Tort legislation medley

The governor recently signed laws affecting UI/UIM arbitration, statutes of limitations for disabled plaintiffs, and service of process in gated communities.

In the most recent legislative session, the General Assembly passed a trio of tort-related bills that:

  1. raise the dollar limits for binding arbitration in uninsured/underinsured motorist cases,
  2. toll the statute of limitations period for some disabled plaintiffs, and
  3. give process servers more access to gated communities

All were signed by the governor and take effect January 1, 2015.

Higher limits for UI/UIM binding arbitration

When damages are disputed in a claim against uninsured and underinsured motorists (UI/UIM), claims under a certain amount may be sent to binding arbitration, but awards that exceed a specific threshold are not binding and may be set aside. House Bill 5575 amends the insurance code to raise those limits. 215 ILCS 5/143a.

In Phoenix Insurance Co v. Rosen, 242 Ill. 2d 48 (2011), the Illinois Supreme Court upheld the UI/UIM statute’s limits on binding arbitration awards, stating that the legislative intent of the General Assembly should not be ignored. HB 5575 was drafted in the wake of the Rosen opinion. The bill raises the damage amounts for binding arbitration from $50,000 to $75,000 for a single person. It raises the limit for two or more persons from $100,000 to $150,000.
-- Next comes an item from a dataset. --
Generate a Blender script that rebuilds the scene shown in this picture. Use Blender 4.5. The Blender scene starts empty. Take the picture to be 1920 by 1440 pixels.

Chicago attorney Scott Blumenshine said these changes were the result of a compromise with insurance carriers. According to Blumenshine, a version of the bill that made all arbitration awards binding was widely supported by both personal injury and insurance defense attorneys. Blumenshine notes that Illinois is the only state that allows for non-binding UI/UIM arbitration awards. Allowing parties to reject arbitration awards “goes against public policy,” says Blumenshine. A case may already take one to two years to reach arbitration; allowing that same case to then proceed through the litigation process creates costly delays for injured parties, he said.